Evan’s patience thinned. Between songs he squinted toward the bar; the chatterers, the unrepentant. “You’re still talking, eh?” His tone didn’t rise, it curdled like a noise that refuses to be quieted, even by death. A Canadian politeness weaponised into threat. The living, of course, laughed. They always do before the lights flicker.

Still, Ghostwoman persevered; ‘Anhedonia’, ‘Do You’, ‘End of a Gun NC’, songs of motion, collapse, control. Each felt like steering a fishtailing car down an icy road, Death humming in the backseat. The guitar and drums were one body splitting itself in two, each limb rebelling yet perfectly synchronised. Ghostwoman played as someone who’s forgotten mercy. Evan’s tone was glass, sharp, cold, fatal.

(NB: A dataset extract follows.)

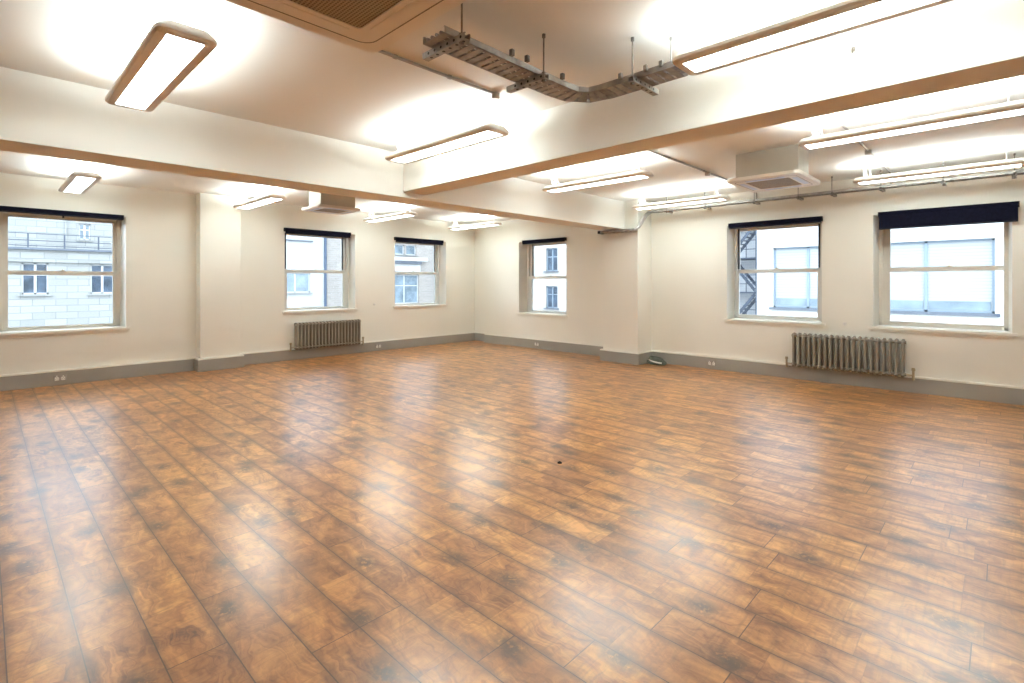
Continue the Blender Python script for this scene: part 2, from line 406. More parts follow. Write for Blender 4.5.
# ------------------------------------------------------------------ windows
def window(name, axis, face, op, glass, meet, recess, fm, label, catch_at=None, sill_out=0.03):
    """sash window; axis 'x' = in the left wall, 'y' = in the right wall; glass = (a0, a1, z0) at the recessed plane"""
    a0, a1, z0, z1 = op
    def P(a, d, z):                       # a along the wall, d outward, z up
        return (a, face + d, z) if axis == 'x' else (face + d, a, z)
    def bx(b, p0, p1, d0, d1, q0, q1, bev=0.003):
        A = P(p0, d0, q0); C = P(p1, d1, q1); b.box(A[0], C[0], A[1], C[1], A[2], C[2], bev); return b
    root = thing(name, P((a0 + a1) / 2, 0, z0), label, 'window', None, 'structure')
    r = recess; g0, g1, gz = glass
    # white reveal lining all round, outer box frame, two sashes
    rv = B()
    rv.prism([P(a0 - 0.001, 0.0, z0), P(a0 + 0.035, r + 0.02, z0), P(a0 - 0.001, r + 0.02, z0)], (0, 0, z1 - z0))
    rv.prism([P(a1 + 0.001, 0.0, z0), P(a1 - 0.035, r + 0.02, z0), P(a1 + 0.001, r + 0.02, z0)], (0, 0, z1 - z0))
    bx(rv, a0, a1, 0.0, r, z1 - 0.008, z1 + 0.002, 0)
    rv.build('reveal', M['gloss_white'], root)
    f0, f1 = a0 + 0.03, a1 - 0.03
    fz0, fz1 = z0 + 0.012, z1
    fr = B(); s = 0.045
    bx(fr, f0, f0 + s, r - 0.01, r + 0.12, fz0, fz1); bx(fr, f1 - s, f1, r - 0.01, r + 0.12, fz0, fz1)
    bx(fr, f0, f1, r - 0.01, r + 0.12, fz1 - 0.05, fz1); bx(fr, f0, f1, r - 0.01, r + 0.13, fz0, fz0 + 0.035)
    fr.build('window_frame', fm, root)
    def sash(nm, d0, zz0, zz1, bot, top):
        b = B()
        bx(b, f0 + s, g0, d0, d0 + 0.04, zz0, zz1); bx(b, g1, f1 - s, d0, d0 + 0.04, zz0, zz1)
        bx(b, g0 - 0.005, g1 + 0.005, d0, d0 + 0.04, zz0, zz0 + bot); bx(b, g0 - 0.005, g1 + 0.005, d0, d0 + 0.04, zz1 - top, zz1)
        o = b.build(nm, fm, root)
        pb = B(); bx(pb, g0 - 0.004, g1 + 0.004, d0 + 0.018, d0 + 0.022, zz0 + bot, zz1 - top, 0)
        pb.build('pane', M['glass'], o)
        return o
    sash('lower_sash', r, fz0 + 0.035, meet + 0.032, gz - (fz0 + 0.035), 0.064)
    sash('upper_sash', r + 0.045, meet - 0.032, fz1 - 0.05, 0.064, 0.04)
    if fm is M['frame_grey']:
        bd = B()
        for q0, q1 in ((g0 - 0.028, g0 - 0.002), (g1 + 0.002, g1 + 0.028)): bx(bd, q0, q1, r + 0.038, r + 0.0445, meet + 0.04, fz1 - 0.05, 0.001)
        bd.build('dark_brush_strip', M['strip'], root)
    sl = B(); bx(sl, a0 - 0.05, a1 + 0.05, -sill_out, 0.0, z0 - 0.032, z0 + 0.008, 0.005); bx(sl, a0, a1, 0, r - 0.01, z0 - 0.005, z0 + 0.008, 0)
    bx(sl, a0 - 0.03, a1 + 0.03, -0.012, 0.0, z0 - 0.065, z0 - 0.032, 0.003)
    sl.build('sill', M['gloss_white'], root)
    if catch_at is not None:
        c = B(); bx(c, catch_at - 0.03, catch_at + 0.03, r - 0.015, r + 0.03, meet + 0.032, meet + 0.042, 0.003)
        A = P(catch_at, r, meet + 0.042); c.cyl(A, (A[0], A[1], A[2] + 0.014), 0.011)
        c.build('catch', M['brass'], root)
    return root
window('window_1', 'x', LW, W1, (0.262, 1.470, 0.862), 1.662, 0.28, M['frame_taupe'], 'large grey sash window at the far left end of the left wall', 0.86)
window('window_2', 'x', LW, W2, (4.245, 5.445, 1.015), 1.755, 0.25, M['frame_grey'], 'sash window in the left wall above the radiator', 4.85)
window('window_3', 'x', LW, W3, (6.75, 7.955, 1.02), 1.757, 0.25, M['frame_grey'], 'sash window in the left wall nearest the far corner', 7.3)
window('window_4', 'y', RW, W4, (7.09, 8.18, 0.86), 1.645, 0.27, M['frame_grey'], 'narrow looking sash window in the right wall near the far corner', 7.6)
window('window_5', 'y', RW, W5, (2.12, 3.335, 0.965), 1.715, 0.27, M['frame_grey'], 'sash window in the right wall with a fire escape seen through it', 2.72)
window('window_6', 'y', RW, W6, (-0.02, 1.19, 0.955), 1.705, 0.28, M['frame_taupe'], 'sash window at the near end of the right wall', 0.53)

# ------------------------------------------------------------------ blinds
def blind(axis, face, a0, a1, ztop, drop, label, chain=None):
    def P(a, d, z): return (a, face + d, z) if axis == 'x' else (face + d, a, z)
    root = thing('roller_blind', P((a0 + a1) / 2, 0, ztop - drop), label, 'blind', 'navy roller blinds above the windows')
    def bx(b, p0, p1, d0, d1, q0, q1, bev=0.003):
        A = P(p0, d0, q0); C = P(p1, d1, q1); b.box(A[0], C[0], A[1], C[1], A[2], C[2], bev); return b
    b = B()
    b.cyl(P(a0 + 0.012, -0.034, ztop - 0.035), P(a1 - 0.012, -0.034, ztop - 0.035), 0.033, 20)
    bx(b, a0 + 0.012, a1 - 0.012, -0.062, -0.058, ztop - drop + 0.012, ztop - 0.03, 0)
    b.build('blind_fabric', M['navy'], root, smooth=True)
    h = bx(B(), a0, a1, -0.004, 0.0, ztop - 0.07, ztop, 0.001); bx(h, a0, a1, -0.069, 0, ztop - 0.005, ztop, 0.001)
    h.build('head_rail', M['navy'], root)
    bx(B(), a0 + 0.012, a1 - 0.012, -0.068, -0.052, ztop - drop, ztop - drop + 0.02, 0.004).build('bottom_bar', M['black'], root)
    for a in (a0, a1 - 0.012):
        bx(B(), a, a + 0.012, -0.07, 0, ztop - max(0.072, 0), ztop, 0.004).build('end_bracket', M['black'], root)
    if chain:
        c = B()
        for k in range(2):
            p = P(chain + 0.012 * k, -0.05, 0)
            c.cyl((p[0], p[1], ztop - drop - 0.03), (p[0], p[1], ztop - drop + 0.01), 0.006, 8)
        c.build('pull_tab', M['black'], root)
    return root
blind('x', LW, 0.095, 1.56, 2.585, 0.082, 'long thin navy roller blind over the window at far left of the left wall', 0.83)
blind('x', LW, 4.075, 5.47, 2.59, 0.118, 'navy roller blind rolled up over the window above the left wall radiator')
blind('x', LW, 6.575, 7.97, 2.575, 0.118, 'navy roller blind over the left wall window nearest the far corner')
blind('y', RW, 6.92, 8.20, 2.52, 0.095, 'short navy roller blind over the right wall window beyond the pier')
blind('y', RW, 1.985, 3.39, 2.53, 0.098, 'navy roller blind over the middle right window with the fire escape')
blind('y', RW, -0.15, 1.285, 2.52, 0.252, 'deep navy roller blind pulled lowest, over the nearest right window')

# ------------------------------------------------------------------ radiators
def radiator(axis, face, a0, n, pitch, label, zb=0.215, zt=0.725):
    def P(a, d, z): return (a, face - d, z) if axis == 'x' else (face - d, a, z)
    root = thing('column_radiator', P(a0 + n * pitch / 2, 0.12, zb), label, 'radiator')
    org = Vector(root['_org'])
    first = None
    sec = B(); c = a0 + pitch / 2
    for d, rr in ((0.062, 0.014), (0.10, 0.014), (0.138, 0.014), (0.176, 0.0185)):
        sec.cyl(P(c, d, zb + 0.045), P(c, d, zt - 0.04), rr, 10)
    for z, s in ((zb + 0.035, -1), (zt - 0.035, 1)):
        pts = [P(c, 0.05, z), P(c, 0.06, z + s * 0.022), P(c, 0.12, z + s * 0.032), P(c, 0.18, z + s * 0.022), P(c, 0.19, z)]
        sec.tube(pts, 0.019, 8)
        sec.cyl(P(c - pitch / 2, 0.12, z), P(c + pitch / 2, 0.12, z), 0.021, 10)
    first = sec.build('section', M['radiator'], root, smooth=True)
    for k in range(1, n):
        q = first.copy(); COL.objects.link(q); q.parent = root
        dv = Vector(P(k * pitch, 0, 0)) - Vector(P(0, 0, 0)); q.location = dv
    L = n * pitch
    for e, sg in ((a0, -1), (a0 + L, 1)):
        v = B()
        v.cyl(P(e, 0.12, zb + 0.035), P(e + sg * 0.075, 0.12, zb + 0.035), 0.012, 10)
        v.cyl(P(e + sg * 0.075, 0.12, zb - 0.03), P(e + sg * 0.075, 0.12, zb + 0.10), 0.016, 10)
        v.cyl(P(e + sg * 0.075, 0.12, zb + 0.10), P(e + sg * 0.075, 0.12, zb + 0.135), 0.024, 12, 0.019)
        v.cyl(P(e + sg * 0.075, 0.12, zb - 0.028), P(e + sg * 0.075, 0.045, zb - 0.028), 0.011, 8)
        v.build('valve', M['brass'], root, smooth=True)
    for a in (a0 + 2.5 * pitch, a0 + L - 2.5 * pitch):
        for z in (zb + 0.06, zt - 0.07):
            B().cyl(P(a, 0.0, z), P(a, 0.13, z), 0.009, 8).build('wall_bracket', M['radiator'], root)
    return root
radiator('x', LW, 4.24, 20, 0.0705, 'taupe cast iron column radiator on the left wall under a window')
radiator('y', RW, 0.955, 20, 0.0715, 'taupe cast iron column radiator on the right wall between two windows')

# ------------------------------------------------------------------ sockets and small wall fittings
def socket(axis, face, a, z, label):
    def P(q, d, zz): return (q, face - d, zz) if axis == 'x' else (face - d, q, zz)
    root = thing('double_socket', P(a, 0, z), label, 'socket', 'double sockets on the skirting')
    def bx(b, p0, p1, d0, d1, q0, q1, bev=0.002):
        A = P(p0, d0, q0); C = P(p1, d1, q1); b.box(A[0], C[0], A[1], C[1], A[2], C[2], bev); return b
    bx(B(), a - 0.073, a + 0.073, 0, 0.010, z - 0.043, z + 0.043, 0.004).build('plate', M['galv'], root)
    for s in (-1, 1):
        o = bx(B(), a + s * 0.036 - 0.022, a + s * 0.036 + 0.022, 0.009, 0.013, z - 0.032, z + 0.016, 0.001).build('outlet', M['plastic'], root)
        h = B(); c = a + s * 0.036
        for dx, dz in ((0, 0.004), (-0.011, -0.014), (0.011, -0.014)): bx(h, c + dx - 0.003, c + dx + 0.003, 0.0125, 0.0137, z + dz - 0.004, z + dz + 0.004, 0)
        h.build('pin_hole', M['dark_hole'], o)
        bx(B(), c - 0.007, c + 0.007, 0.009, 0.015, z + 0.020, z + 0.036, 0.002).build('switch', M['plastic'], root)
    return root
socket('x', LW - SKT, 0.80, 0.105, 'double socket on the left skirting below the far left window')
socket('x', LW - SKT, 6.14, 0.105, 'double socket on the left skirting just past the radiator')
socket('y', RW - SKT, 7.75, 0.105, 'double socket on the skirting below the window beyond the pier')
socket('y', RW - SKT, 3.68, 0.105, 'double socket on the right skirting between the pier and the radiator')
def outlet(axis, face, a, z, label):
    P = (a, face, z) if axis == 'x' else (face, a, z)
    root = thing('cable_outlet', P, label, 'outlet')
    n = Vector((0, -1, 0)) if axis == 'x' else Vector((-1, 0, 0))
    p = Vector(P)
    B().cyl(p, p + n * 0.008, 0.028, 16, 0.025).build('cover', M['plastic'], root, smooth=True)
    B().cyl(p + n * 0.008, p + n * 0.022, 0.008, 10).build('nozzle', M['frame_grey'], root)
outlet('y', RW, 1.70, 0.90, 'tiny round cable outlet on the right wall just above the radiator')
outlet('x', LW, 6.07, 1.04, 'tiny round cable outlet on the left wall between two windows')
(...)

Together they carved a rhythm that punished distraction.

Perhaps as mockery or divine irony, came a partial cover of Led Zeppelin’s ‘Stairway to Heaven’ nearing the end of the set. The crowd, suddenly reverent, swayed as if they’d found God in someone else’s chords. The irony stung like ice. The drunkest among them adored it, unaware they were being measured for their own descent. By the end, ‘From Now On’ and ‘Yoko’ rang like final rites. No encore. None needed. The silence that followed was the truest sound of the night.

Ghostwoman do not play for joy. They play for discipline. For dread. For the exquisite moment where a room of the living forgets itself. They played like a system tightening around the listener. Every note a warning. Every silence a threat. Those who listened left marked. Those who talked will soon learn what it means to be haunted.

By Ms. Lydia Lament, Former Librarian, keeper of silence, deceased.